Yes, I agree that sexual behavior will have to be rethought in order for a culture of life to flourish. But young people may not be so ingrained in their immorality as our generation. Seeing that their preborn children are recognizable and that the images can be shared with others is what will help dismantle the abortion industry. Yes, they will have to sleep around less casually than their parents and grandparents.
But I don’t say it in such a belittling way. If you read Douthat’s whole article, he comes of as the most offensive elitist ever. He supposes that people want to identify with pro-choice because it’s what smart and educated people do. I think smart people are pro-life. Unlike Douthat, I don’t see the values as continually weakening. I see that young people are waking up, wising up.

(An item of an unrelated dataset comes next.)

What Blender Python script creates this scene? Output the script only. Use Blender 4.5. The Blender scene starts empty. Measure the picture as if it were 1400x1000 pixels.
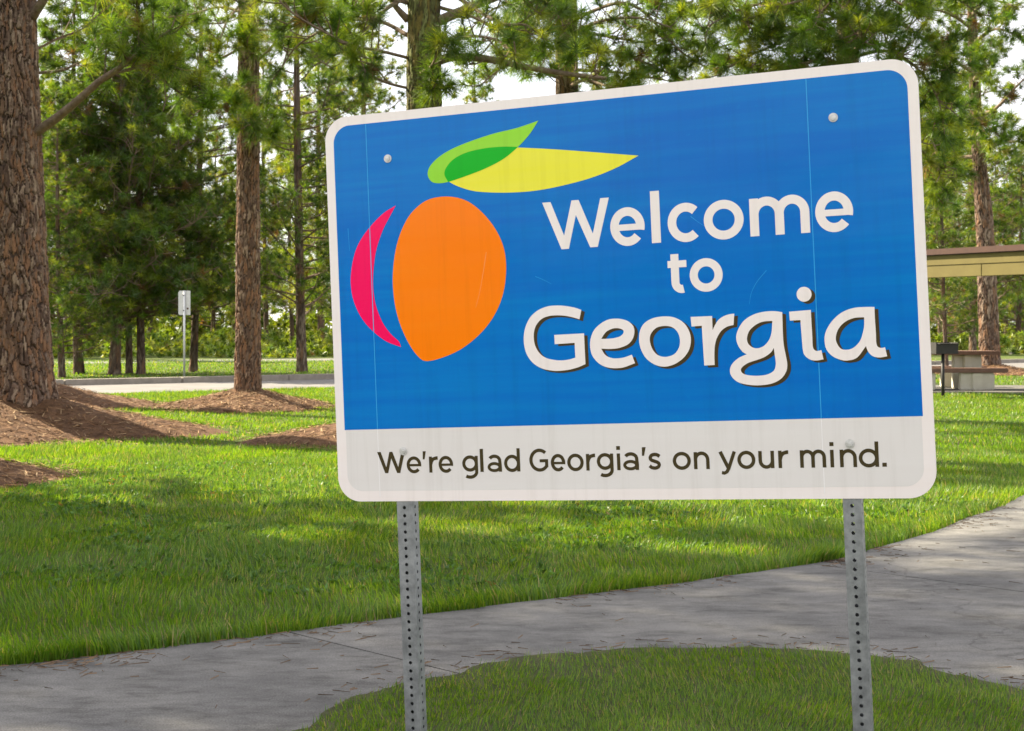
import bpy, bmesh, math, random
import numpy as np
from mathutils import Matrix, Vector

# ------------------------------------------------------------------ camera, sky, sun, exposure
sc = bpy.context.scene
C = sc.collection
RAD = math.radians
EYE = 1.40                       # camera height above the lawn, metres
FOCAL = 2000.0 / 1400.0          # focal length in picture widths

cam_data = bpy.data.cameras.new('camera')
cam_data.sensor_width = 36.0
cam_data.lens = 36.0 * FOCAL
cam_data.shift_y = -52.0 / 1400.0
cam_data.clip_start = 0.1
cam_data.clip_end = 3000.0
cam_data.dof.use_dof = True
cam_data.dof.focus_distance = 4.5
cam_data.dof.aperture_fstop = 15.0
cam = bpy.data.objects.new('camera', cam_data)
C.objects.link(cam)
cam.location = (0, 0, EYE)
cam.rotation_euler = (RAD(90), 0, 0)
sc.camera = cam

SUN_AZ = math.atan2(-0.86, 0.51)   # compass angle from +Y towards +X: behind the trees, to the left
SUN_EL = RAD(37)
world = bpy.data.worlds.new('World')
sc.world = world
world.use_nodes = True
wt = world.node_tree
wt.nodes.clear()
wo = wt.nodes.new('ShaderNodeOutputWorld')
wb = wt.nodes.new('ShaderNodeBackground')
sky = wt.nodes.new('ShaderNodeTexSky')
sky.sky_type = 'NISHITA'
sky.sun_disc = False
sky.sun_elevation = SUN_EL
sky.sun_rotation = SUN_AZ % (2 * math.pi)
sky.air_density = 1.0
sky.dust_density = 2.0
tc = wt.nodes.new('ShaderNodeTexCoord')
cn = wt.nodes.new('ShaderNodeTexNoise')
cn.inputs['Scale'].default_value = 2.2
cn.inputs['Detail'].default_value = 6
cn.inputs['Roughness'].default_value = 0.6
cr = wt.nodes.new('ShaderNodeMapRange')
cr.inputs['From Min'].default_value = 0.25
cr.inputs['From Max'].default_value = 0.55
cr.inputs['To Min'].default_value = 0.55
cr.inputs['To Max'].default_value = 0.97
cm = wt.nodes.new('ShaderNodeMix')
cm.data_type = 'RGBA'
cm.inputs['B'].default_value = (4.4, 4.3, 4.5, 1)     # bright thin cloud over the whole sky
wt.links.new(tc.outputs['Generated'], cn.inputs['Vector'])
wt.links.new(cn.outputs['Fac'], cr.inputs['Value'])
wt.links.new(cr.outputs['Result'], cm.inputs['Factor'])
wt.links.new(sky.outputs['Color'], cm.inputs['A'])
wt.links.new(cm.outputs['Result'], wb.inputs['Color'])
wb.inputs['Strength'].default_value = 0.10
wt.links.new(wb.outputs['Background'], wo.inputs['Surface'])

sl = bpy.data.lights.new('sun', 'SUN')
sl.energy = 5.0
sl.angle = RAD(0.6)
sl.color = (1.0, 0.88, 0.66)
sun = bpy.data.objects.new('sun', sl)
C.objects.link(sun)
to_sun = Vector((math.sin(SUN_AZ) * math.cos(SUN_EL), math.cos(SUN_AZ) * math.cos(SUN_EL), math.sin(SUN_EL)))
sun.rotation_euler = to_sun.to_track_quat('Z', 'Y').to_euler()

sc.view_settings.view_transform = 'Standard'
sc.view_settings.look = 'None'
sc.view_settings.exposure = 2.0
sc.view_settings.gamma = 1.0
sc.view_settings.use_curve_mapping = False

rng = np.random.default_rng(7)
random.seed(7)

# ------------------------------------------------------------------ helpers
def tag(o, label=None, cat=None, group=None, kind=None):
    if label: o['label'] = label
    if cat: o['category'] = cat
    if group: o['group'] = group
    if kind: o['kind'] = kind
    return o

def empty(name, loc=(0, 0, 0)):
    o = bpy.data.objects.new(name, None)
    o.empty_display_size = 0.2
    C.objects.link(o)
    o.location = loc
    return o

def link(name, me, parent=None):
    o = bpy.data.objects.new(name, me)
    C.objects.link(o)
    if parent is not None:
        o.parent = parent
    return o

def spot(px, py, d):
    """point at distance d whose bearing and height were measured on the photograph"""
    return np.array([(px - 700) / 2000 * d, d, EYE + (448 - py) / 2000 * d])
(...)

Natural law will triumph over genocide. Right now, elitists like Douthat think natural law is just some namby pamby thing that religious people believe in, if they didn’t go to college.
Mass was full this morning of young families with lots of kids. In other words, I’m not buying this man-from-a-bygone-era’s little argument about the pro-life’s “life blood” drying up. If anyone is drying up, it is 1970s folks like him who are probably spending the day beating their breasts over John Lennon instead of praying for his soul.
If anyone is drying up, it is 1970s folks like him
You’re probably right. The idea that one’s pro-choice stance symbolizes belonging to an “educated class” does not account for the growing popularity of the pro-life position among today’s college students.
I agree with Douhat. Census data agree as well. I don’t have to like the facts to recognize what they are. Basically, the walk and talk have to match.